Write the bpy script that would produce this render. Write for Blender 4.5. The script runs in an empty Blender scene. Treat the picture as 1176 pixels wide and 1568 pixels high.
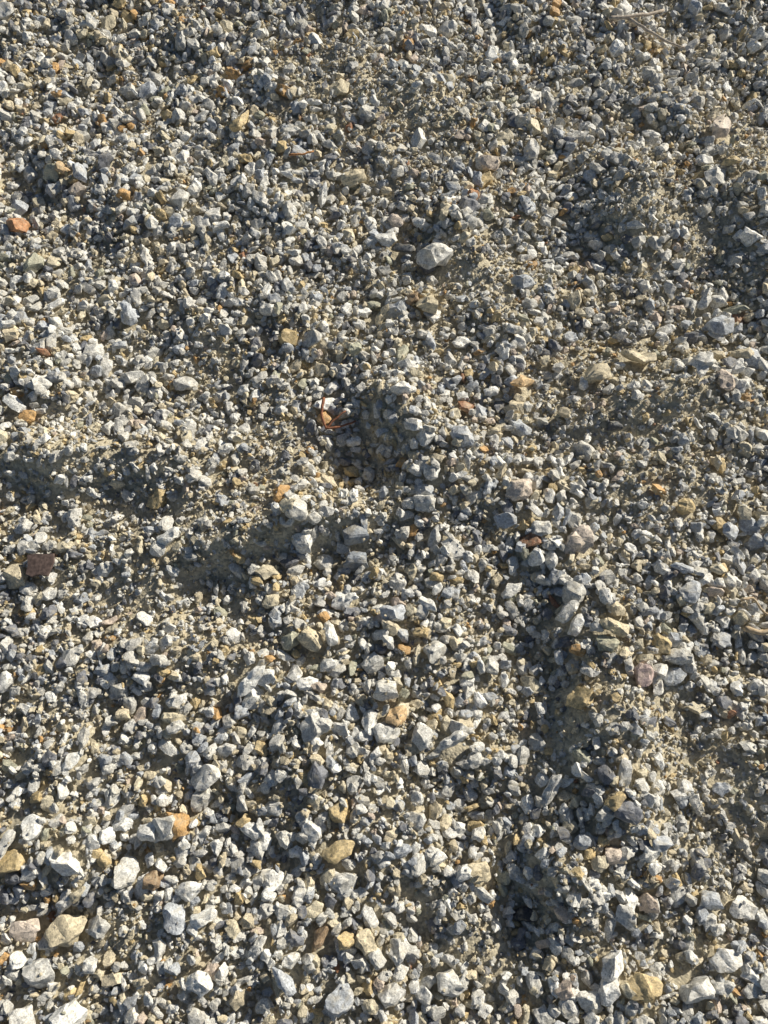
import bpy, bmesh, math, random
import numpy as np
from mathutils import Vector, Matrix, noise, Euler
SEED=7
random.seed(SEED); rng=np.random.default_rng(SEED)
scene=bpy.context.scene

# ---------------- camera geometry ----------------
CAM_H=1.05; TH=math.radians(20); TV=0.666; THZ=TV*0.75
def px(x,y):
    """ground position of a reference-photo pixel (1176x1568)"""
    u=(x-588)/588*THZ; v=(784-y)/784*TV
    dx=u; dy=v*math.cos(TH)+math.sin(TH); dz=v*math.sin(TH)-math.cos(TH)
    t=CAM_H/(-dz)
    return (dx*t,dy*t)
def mpp(y):
    v=(784-y)/784*TV
    return CAM_H/(math.cos(TH)-v*math.sin(TH))*THZ/588

# sun: azimuth direction TOWARD sun in world xy
SUN_AZ=math.radians(38); SUN_EL=math.radians(25.5)

# ---------------- terrain ----------------
def vnoise(x,y,scale,seed):
    r=np.random.default_rng(seed); N=256
    g=r.random((N,N))
    xs=x/scale+1000; ys=y/scale+1000
    xi=np.floor(xs).astype(int); yi=np.floor(ys).astype(int)
    fx=xs-xi; fy=ys-yi
    fx=fx*fx*fx*(fx*(fx*6-15)+10); fy=fy*fy*fy*(fy*(fy*6-15)+10)
    a=g[xi%N,yi%N]; b=g[(xi+1)%N,yi%N]; c=g[xi%N,(yi+1)%N]; d=g[(xi+1)%N,(yi+1)%N]
    return (a*(1-fx)+b*fx)*(1-fy)+(c*(1-fx)+d*fx)*fy-0.5

# (px x, px y, amplitude m, sigma along x, sigma along y, angle deg)
BUMPS=[
 (625,650,0.044,0.070,0.032,125),(545,715,-0.024,0.05,0.04,120),
 (490,800,0.042,0.10,0.026,15),(390,870,-0.020,0.10,0.03,15),
 (930,1120,0.038,0.042,0.10,-5),(800,1050,-0.022,0.04,0.09,10),(760,1240,-0.028,0.05,0.04,0),
 (970,320,0.036,0.040,0.09,-10),(850,340,-0.020,0.05,0.07,10),
 (1000,620,0.038,0.10,0.026,20),(910,665,-0.016,0.08,0.03,20),
 (130,705,0.038,0.13,0.030,5),(120,770,-0.018,0.12,0.03,0),
 (340,835,0.018,0.07,0.03,20),(500,1100,0.012,.04,.06,0),
 (1165,330,0.030,0.04,0.10,0),(1120,460,-0.018,0.05,0.08,0),
 (870,1370,0.034,0.035,0.05,0),(800,1400,-0.024,0.04,0.04,0),
 (700,360,0.028,0.035,0.06,0),(620,400,-0.016,0.04,0.04,0),
 (110,260,0.022,0.04,0.05,0),(50,290,-0.014,0.05,0.05,0),
 (1030,180,0.030,0.06,0.03,-50),(960,210,-0.014,0.07,0.04,0),(1160,70,-0.016,0.07,0.05,0),
 (640,950,0.014,0.08,0.05,30),(60,1380,-0.018,0.06,0.04,0),(100,1330,0.022,0.05,0.03,0),(340,1370,-0.012,0.06,0.04,0),
 (960,1280,.020,.03,.05,0),(400,1180,.014,.05,.03,0),(720,700,.018,.04,.05,0),(280,60,.022,.05,.04,0),(230,110,-.012,.05,.05,0),
 (200,1010,.018,.09,.028,10),(760,520,.018,.07,.028,110),
]
def terrain(x,y):
    h=0.030*vnoise(x,y,0.42,1)+0.023*vnoise(x,y,0.19,2)+0.018*vnoise(x+y*0.3,y,0.085,3)+0.010*vnoise(x,y,0.04,4)
    for bx,by,a,sx,sy,ang in BUMPS:
        cx,cy=px(bx,by); A=math.radians(ang)
        X=(x-cx)*math.cos(A)+(y-cy)*math.sin(A); Y=-(x-cx)*math.sin(A)+(y-cy)*math.cos(A)
        h=h+.92*a*np.exp(-0.5*((X/sx)**2+(Y/sy)**2))
    return h
SAND=[(100,720,.13,.06),(230,890,.10,.06),(1000,320,.06,.10),(1030,1130,.05,.06),(1150,210,.06,.09),
 (960,640,.11,.05),(930,560,.08,.06),(640,190,.11,.10),(520,130,.09,.08),(1120,1190,.05,.07),
 (400,690,.06,.05),(860,1120,.04,.05),(760,440,.06,.05),(180,1440,.05,.03),(740,1450,.06,.03),
 (1080,360,.06,.06),(1000,760,.06,.04),(300,800,.07,.04)]
def sandmap(x,y):
    s=np.zeros_like(x)
    for bx,by,sx,sy in SAND:
        cx,cy=px(bx,by)
        s=np.maximum(s,np.exp(-0.5*(((x-cx)/sx)**2+((y-cy)/sy)**2)))
    s=s*0.92+0.8*np.maximum(0,vnoise(x,y,0.16,11))+0.45*np.maximum(0,vnoise(x,y,0.06,12))
    return np.clip(s,0,1)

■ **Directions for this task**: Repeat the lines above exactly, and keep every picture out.

■ **Exercise output**:
Write the bpy script that would produce this render. Write for Blender 4.5. The script runs in an empty Blender scene. Treat the picture as 1176 pixels wide and 1568 pixels high.
import bpy, bmesh, math, random
import numpy as np
from mathutils import Vector, Matrix, noise, Euler
SEED=7
random.seed(SEED); rng=np.random.default_rng(SEED)
scene=bpy.context.scene

# ---------------- camera geometry ----------------
CAM_H=1.05; TH=math.radians(20); TV=0.666; THZ=TV*0.75
def px(x,y):
    """ground position of a reference-photo pixel (1176x1568)"""
    u=(x-588)/588*THZ; v=(784-y)/784*TV
    dx=u; dy=v*math.cos(TH)+math.sin(TH); dz=v*math.sin(TH)-math.cos(TH)
    t=CAM_H/(-dz)
    return (dx*t,dy*t)
def mpp(y):
    v=(784-y)/784*TV
    return CAM_H/(math.cos(TH)-v*math.sin(TH))*THZ/588

# sun: azimuth direction TOWARD sun in world xy
SUN_AZ=math.radians(38); SUN_EL=math.radians(25.5)

# ---------------- terrain ----------------
def vnoise(x,y,scale,seed):
    r=np.random.default_rng(seed); N=256
    g=r.random((N,N))
    xs=x/scale+1000; ys=y/scale+1000
    xi=np.floor(xs).astype(int); yi=np.floor(ys).astype(int)
    fx=xs-xi; fy=ys-yi
    fx=fx*fx*fx*(fx*(fx*6-15)+10); fy=fy*fy*fy*(fy*(fy*6-15)+10)
    a=g[xi%N,yi%N]; b=g[(xi+1)%N,yi%N]; c=g[xi%N,(yi+1)%N]; d=g[(xi+1)%N,(yi+1)%N]
    return (a*(1-fx)+b*fx)*(1-fy)+(c*(1-fx)+d*fx)*fy-0.5

# (px x, px y, amplitude m, sigma along x, sigma along y, angle deg)
BUMPS=[
 (625,650,0.044,0.070,0.032,125),(545,715,-0.024,0.05,0.04,120),
 (490,800,0.042,0.10,0.026,15),(390,870,-0.020,0.10,0.03,15),
 (930,1120,0.038,0.042,0.10,-5),(800,1050,-0.022,0.04,0.09,10),(760,1240,-0.028,0.05,0.04,0),
 (970,320,0.036,0.040,0.09,-10),(850,340,-0.020,0.05,0.07,10),
 (1000,620,0.038,0.10,0.026,20),(910,665,-0.016,0.08,0.03,20),
 (130,705,0.038,0.13,0.030,5),(120,770,-0.018,0.12,0.03,0),
 (340,835,0.018,0.07,0.03,20),(500,1100,0.012,.04,.06,0),
 (1165,330,0.030,0.04,0.10,0),(1120,460,-0.018,0.05,0.08,0),
 (870,1370,0.034,0.035,0.05,0),(800,1400,-0.024,0.04,0.04,0),
 (700,360,0.028,0.035,0.06,0),(620,400,-0.016,0.04,0.04,0),
 (110,260,0.022,0.04,0.05,0),(50,290,-0.014,0.05,0.05,0),
 (1030,180,0.030,0.06,0.03,-50),(960,210,-0.014,0.07,0.04,0),(1160,70,-0.016,0.07,0.05,0),
 (640,950,0.014,0.08,0.05,30),(60,1380,-0.018,0.06,0.04,0),(100,1330,0.022,0.05,0.03,0),(340,1370,-0.012,0.06,0.04,0),
 (960,1280,.020,.03,.05,0),(400,1180,.014,.05,.03,0),(720,700,.018,.04,.05,0),(280,60,.022,.05,.04,0),(230,110,-.012,.05,.05,0),
 (200,1010,.018,.09,.028,10),(760,520,.018,.07,.028,110),
]
def terrain(x,y):
    h=0.030*vnoise(x,y,0.42,1)+0.023*vnoise(x,y,0.19,2)+0.018*vnoise(x+y*0.3,y,0.085,3)+0.010*vnoise(x,y,0.04,4)
    for bx,by,a,sx,sy,ang in BUMPS:
        cx,cy=px(bx,by); A=math.radians(ang)
        X=(x-cx)*math.cos(A)+(y-cy)*math.sin(A); Y=-(x-cx)*math.sin(A)+(y-cy)*math.cos(A)
        h=h+.92*a*np.exp(-0.5*((X/sx)**2+(Y/sy)**2))
    return h
SAND=[(100,720,.13,.06),(230,890,.10,.06),(1000,320,.06,.10),(1030,1130,.05,.06),(1150,210,.06,.09),
 (960,640,.11,.05),(930,560,.08,.06),(640,190,.11,.10),(520,130,.09,.08),(1120,1190,.05,.07),
 (400,690,.06,.05),(860,1120,.04,.05),(760,440,.06,.05),(180,1440,.05,.03),(740,1450,.06,.03),
 (1080,360,.06,.06),(1000,760,.06,.04),(300,800,.07,.04)]
def sandmap(x,y):
    s=np.zeros_like(x)
    for bx,by,sx,sy in SAND:
        cx,cy=px(bx,by)
        s=np.maximum(s,np.exp(-0.5*(((x-cx)/sx)**2+((y-cy)/sy)**2)))
    s=s*0.92+0.8*np.maximum(0,vnoise(x,y,0.16,11))+0.45*np.maximum(0,vnoise(x,y,0.06,12))
    return np.clip(s,0,1)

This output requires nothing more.